Every line of the material below should be repeated exactly.
○ ○ ○ ○ ○
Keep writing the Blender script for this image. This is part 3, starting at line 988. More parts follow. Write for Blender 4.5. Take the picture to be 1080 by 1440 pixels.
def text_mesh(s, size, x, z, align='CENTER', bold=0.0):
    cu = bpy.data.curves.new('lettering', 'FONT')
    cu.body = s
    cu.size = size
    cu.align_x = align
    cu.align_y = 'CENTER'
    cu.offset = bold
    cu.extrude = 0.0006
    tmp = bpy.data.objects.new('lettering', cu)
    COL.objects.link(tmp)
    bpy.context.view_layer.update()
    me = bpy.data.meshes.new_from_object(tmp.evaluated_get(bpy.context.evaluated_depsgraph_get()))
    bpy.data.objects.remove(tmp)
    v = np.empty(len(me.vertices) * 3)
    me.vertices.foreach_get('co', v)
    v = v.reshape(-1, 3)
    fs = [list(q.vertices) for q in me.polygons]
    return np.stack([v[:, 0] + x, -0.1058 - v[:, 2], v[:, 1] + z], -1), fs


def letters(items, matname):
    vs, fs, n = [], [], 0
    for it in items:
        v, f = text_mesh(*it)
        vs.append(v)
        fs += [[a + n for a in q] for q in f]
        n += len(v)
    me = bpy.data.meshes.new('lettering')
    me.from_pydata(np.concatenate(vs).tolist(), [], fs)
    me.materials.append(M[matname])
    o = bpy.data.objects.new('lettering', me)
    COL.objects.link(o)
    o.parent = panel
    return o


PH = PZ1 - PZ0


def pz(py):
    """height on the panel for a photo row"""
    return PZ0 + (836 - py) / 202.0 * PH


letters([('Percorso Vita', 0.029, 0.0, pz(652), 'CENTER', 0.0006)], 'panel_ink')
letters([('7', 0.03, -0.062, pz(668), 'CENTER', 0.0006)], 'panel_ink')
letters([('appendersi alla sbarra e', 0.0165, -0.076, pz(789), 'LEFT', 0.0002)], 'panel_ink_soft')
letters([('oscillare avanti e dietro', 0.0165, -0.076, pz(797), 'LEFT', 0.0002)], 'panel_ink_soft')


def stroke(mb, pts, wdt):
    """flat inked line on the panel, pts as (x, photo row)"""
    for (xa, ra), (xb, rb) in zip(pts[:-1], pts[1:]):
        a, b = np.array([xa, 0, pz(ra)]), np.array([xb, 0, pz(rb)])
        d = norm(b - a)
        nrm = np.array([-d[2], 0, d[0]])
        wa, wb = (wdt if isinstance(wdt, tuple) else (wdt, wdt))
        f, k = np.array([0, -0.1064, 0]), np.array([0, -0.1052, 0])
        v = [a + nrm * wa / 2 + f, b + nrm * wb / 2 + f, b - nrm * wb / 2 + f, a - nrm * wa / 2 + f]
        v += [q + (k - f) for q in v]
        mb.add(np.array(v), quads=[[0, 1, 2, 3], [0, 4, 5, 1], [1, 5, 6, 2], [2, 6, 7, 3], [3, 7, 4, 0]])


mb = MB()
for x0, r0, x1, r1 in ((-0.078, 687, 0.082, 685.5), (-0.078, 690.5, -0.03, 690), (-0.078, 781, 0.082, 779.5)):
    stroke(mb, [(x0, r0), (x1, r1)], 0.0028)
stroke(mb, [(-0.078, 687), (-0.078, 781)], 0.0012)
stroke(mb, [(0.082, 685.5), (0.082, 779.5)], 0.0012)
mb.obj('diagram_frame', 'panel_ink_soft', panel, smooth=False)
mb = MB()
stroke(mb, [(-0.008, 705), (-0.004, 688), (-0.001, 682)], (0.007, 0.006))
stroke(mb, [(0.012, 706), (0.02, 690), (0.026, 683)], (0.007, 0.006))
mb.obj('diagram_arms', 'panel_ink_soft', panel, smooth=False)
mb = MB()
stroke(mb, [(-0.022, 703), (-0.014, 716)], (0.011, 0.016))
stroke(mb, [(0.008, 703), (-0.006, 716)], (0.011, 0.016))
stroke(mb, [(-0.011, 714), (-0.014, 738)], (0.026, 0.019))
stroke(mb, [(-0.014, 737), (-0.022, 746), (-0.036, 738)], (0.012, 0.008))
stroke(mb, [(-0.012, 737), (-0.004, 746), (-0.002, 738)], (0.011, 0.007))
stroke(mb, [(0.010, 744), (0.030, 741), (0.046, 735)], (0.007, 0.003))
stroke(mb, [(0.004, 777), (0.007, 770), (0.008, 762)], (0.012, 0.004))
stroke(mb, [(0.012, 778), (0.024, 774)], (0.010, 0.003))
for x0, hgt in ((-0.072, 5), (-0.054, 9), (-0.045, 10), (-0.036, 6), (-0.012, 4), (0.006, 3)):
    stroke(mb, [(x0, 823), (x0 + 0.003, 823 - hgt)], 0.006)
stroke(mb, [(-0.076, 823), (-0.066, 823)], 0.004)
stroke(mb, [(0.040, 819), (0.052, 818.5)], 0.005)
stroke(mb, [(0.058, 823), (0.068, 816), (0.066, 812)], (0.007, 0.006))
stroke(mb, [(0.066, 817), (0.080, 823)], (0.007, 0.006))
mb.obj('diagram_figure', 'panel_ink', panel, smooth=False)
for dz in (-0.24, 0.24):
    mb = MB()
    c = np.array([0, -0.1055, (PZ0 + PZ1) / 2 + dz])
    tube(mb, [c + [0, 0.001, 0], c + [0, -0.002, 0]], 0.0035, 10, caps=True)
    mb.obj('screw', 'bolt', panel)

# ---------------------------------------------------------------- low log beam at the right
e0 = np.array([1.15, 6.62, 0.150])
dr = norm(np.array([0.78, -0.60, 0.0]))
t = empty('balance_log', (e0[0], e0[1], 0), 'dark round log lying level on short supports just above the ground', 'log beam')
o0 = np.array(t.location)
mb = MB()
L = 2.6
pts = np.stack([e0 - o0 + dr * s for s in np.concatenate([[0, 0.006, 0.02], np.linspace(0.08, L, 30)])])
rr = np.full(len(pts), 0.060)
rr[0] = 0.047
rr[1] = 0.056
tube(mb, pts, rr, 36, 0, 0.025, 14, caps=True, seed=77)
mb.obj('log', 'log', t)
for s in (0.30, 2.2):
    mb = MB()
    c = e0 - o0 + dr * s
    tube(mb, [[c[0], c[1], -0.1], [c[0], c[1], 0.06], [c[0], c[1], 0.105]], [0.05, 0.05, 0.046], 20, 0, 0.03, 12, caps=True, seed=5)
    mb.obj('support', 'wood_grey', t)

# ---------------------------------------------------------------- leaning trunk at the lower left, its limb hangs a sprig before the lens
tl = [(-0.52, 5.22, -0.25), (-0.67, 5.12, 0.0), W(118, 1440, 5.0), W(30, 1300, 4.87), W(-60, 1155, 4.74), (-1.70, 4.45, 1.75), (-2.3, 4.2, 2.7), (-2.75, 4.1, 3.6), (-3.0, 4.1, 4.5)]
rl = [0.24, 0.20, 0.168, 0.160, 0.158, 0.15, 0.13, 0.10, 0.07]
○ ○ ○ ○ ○
Worked answer —
Keep writing the Blender script for this image. This is part 3, starting at line 988. More parts follow. Write for Blender 4.5. Take the picture to be 1080 by 1440 pixels.
def text_mesh(s, size, x, z, align='CENTER', bold=0.0):
    cu = bpy.data.curves.new('lettering', 'FONT')
    cu.body = s
    cu.size = size
    cu.align_x = align
    cu.align_y = 'CENTER'
    cu.offset = bold
    cu.extrude = 0.0006
    tmp = bpy.data.objects.new('lettering', cu)
    COL.objects.link(tmp)
    bpy.context.view_layer.update()
    me = bpy.data.meshes.new_from_object(tmp.evaluated_get(bpy.context.evaluated_depsgraph_get()))
    bpy.data.objects.remove(tmp)
    v = np.empty(len(me.vertices) * 3)
    me.vertices.foreach_get('co', v)
    v = v.reshape(-1, 3)
    fs = [list(q.vertices) for q in me.polygons]
    return np.stack([v[:, 0] + x, -0.1058 - v[:, 2], v[:, 1] + z], -1), fs


def letters(items, matname):
    vs, fs, n = [], [], 0
    for it in items:
        v, f = text_mesh(*it)
        vs.append(v)
        fs += [[a + n for a in q] for q in f]
        n += len(v)
    me = bpy.data.meshes.new('lettering')
    me.from_pydata(np.concatenate(vs).tolist(), [], fs)
    me.materials.append(M[matname])
    o = bpy.data.objects.new('lettering', me)
    COL.objects.link(o)
    o.parent = panel
    return o


PH = PZ1 - PZ0


def pz(py):
    """height on the panel for a photo row"""
    return PZ0 + (836 - py) / 202.0 * PH


letters([('Percorso Vita', 0.029, 0.0, pz(652), 'CENTER', 0.0006)], 'panel_ink')
letters([('7', 0.03, -0.062, pz(668), 'CENTER', 0.0006)], 'panel_ink')
letters([('appendersi alla sbarra e', 0.0165, -0.076, pz(789), 'LEFT', 0.0002)], 'panel_ink_soft')
letters([('oscillare avanti e dietro', 0.0165, -0.076, pz(797), 'LEFT', 0.0002)], 'panel_ink_soft')


def stroke(mb, pts, wdt):
    """flat inked line on the panel, pts as (x, photo row)"""
    for (xa, ra), (xb, rb) in zip(pts[:-1], pts[1:]):
        a, b = np.array([xa, 0, pz(ra)]), np.array([xb, 0, pz(rb)])
        d = norm(b - a)
        nrm = np.array([-d[2], 0, d[0]])
        wa, wb = (wdt if isinstance(wdt, tuple) else (wdt, wdt))
        f, k = np.array([0, -0.1064, 0]), np.array([0, -0.1052, 0])
        v = [a + nrm * wa / 2 + f, b + nrm * wb / 2 + f, b - nrm * wb / 2 + f, a - nrm * wa / 2 + f]
        v += [q + (k - f) for q in v]
        mb.add(np.array(v), quads=[[0, 1, 2, 3], [0, 4, 5, 1], [1, 5, 6, 2], [2, 6, 7, 3], [3, 7, 4, 0]])


mb = MB()
for x0, r0, x1, r1 in ((-0.078, 687, 0.082, 685.5), (-0.078, 690.5, -0.03, 690), (-0.078, 781, 0.082, 779.5)):
    stroke(mb, [(x0, r0), (x1, r1)], 0.0028)
stroke(mb, [(-0.078, 687), (-0.078, 781)], 0.0012)
stroke(mb, [(0.082, 685.5), (0.082, 779.5)], 0.0012)
mb.obj('diagram_frame', 'panel_ink_soft', panel, smooth=False)
mb = MB()
stroke(mb, [(-0.008, 705), (-0.004, 688), (-0.001, 682)], (0.007, 0.006))
stroke(mb, [(0.012, 706), (0.02, 690), (0.026, 683)], (0.007, 0.006))
mb.obj('diagram_arms', 'panel_ink_soft', panel, smooth=False)
mb = MB()
stroke(mb, [(-0.022, 703), (-0.014, 716)], (0.011, 0.016))
stroke(mb, [(0.008, 703), (-0.006, 716)], (0.011, 0.016))
stroke(mb, [(-0.011, 714), (-0.014, 738)], (0.026, 0.019))
stroke(mb, [(-0.014, 737), (-0.022, 746), (-0.036, 738)], (0.012, 0.008))
stroke(mb, [(-0.012, 737), (-0.004, 746), (-0.002, 738)], (0.011, 0.007))
stroke(mb, [(0.010, 744), (0.030, 741), (0.046, 735)], (0.007, 0.003))
stroke(mb, [(0.004, 777), (0.007, 770), (0.008, 762)], (0.012, 0.004))
stroke(mb, [(0.012, 778), (0.024, 774)], (0.010, 0.003))
for x0, hgt in ((-0.072, 5), (-0.054, 9), (-0.045, 10), (-0.036, 6), (-0.012, 4), (0.006, 3)):
    stroke(mb, [(x0, 823), (x0 + 0.003, 823 - hgt)], 0.006)
stroke(mb, [(-0.076, 823), (-0.066, 823)], 0.004)
stroke(mb, [(0.040, 819), (0.052, 818.5)], 0.005)
stroke(mb, [(0.058, 823), (0.068, 816), (0.066, 812)], (0.007, 0.006))
stroke(mb, [(0.066, 817), (0.080, 823)], (0.007, 0.006))
mb.obj('diagram_figure', 'panel_ink', panel, smooth=False)
for dz in (-0.24, 0.24):
    mb = MB()
    c = np.array([0, -0.1055, (PZ0 + PZ1) / 2 + dz])
    tube(mb, [c + [0, 0.001, 0], c + [0, -0.002, 0]], 0.0035, 10, caps=True)
    mb.obj('screw', 'bolt', panel)

# ---------------------------------------------------------------- low log beam at the right
e0 = np.array([1.15, 6.62, 0.150])
dr = norm(np.array([0.78, -0.60, 0.0]))
t = empty('balance_log', (e0[0], e0[1], 0), 'dark round log lying level on short supports just above the ground', 'log beam')
o0 = np.array(t.location)
mb = MB()
L = 2.6
pts = np.stack([e0 - o0 + dr * s for s in np.concatenate([[0, 0.006, 0.02], np.linspace(0.08, L, 30)])])
rr = np.full(len(pts), 0.060)
rr[0] = 0.047
rr[1] = 0.056
tube(mb, pts, rr, 36, 0, 0.025, 14, caps=True, seed=77)
mb.obj('log', 'log', t)
for s in (0.30, 2.2):
    mb = MB()
    c = e0 - o0 + dr * s
    tube(mb, [[c[0], c[1], -0.1], [c[0], c[1], 0.06], [c[0], c[1], 0.105]], [0.05, 0.05, 0.046], 20, 0, 0.03, 12, caps=True, seed=5)
    mb.obj('support', 'wood_grey', t)

# ---------------------------------------------------------------- leaning trunk at the lower left, its limb hangs a sprig before the lens
tl = [(-0.52, 5.22, -0.25), (-0.67, 5.12, 0.0), W(118, 1440, 5.0), W(30, 1300, 4.87), W(-60, 1155, 4.74), (-1.70, 4.45, 1.75), (-2.3, 4.2, 2.7), (-2.75, 4.1, 3.6), (-3.0, 4.1, 4.5)]
rl = [0.24, 0.20, 0.168, 0.160, 0.158, 0.15, 0.13, 0.10, 0.07]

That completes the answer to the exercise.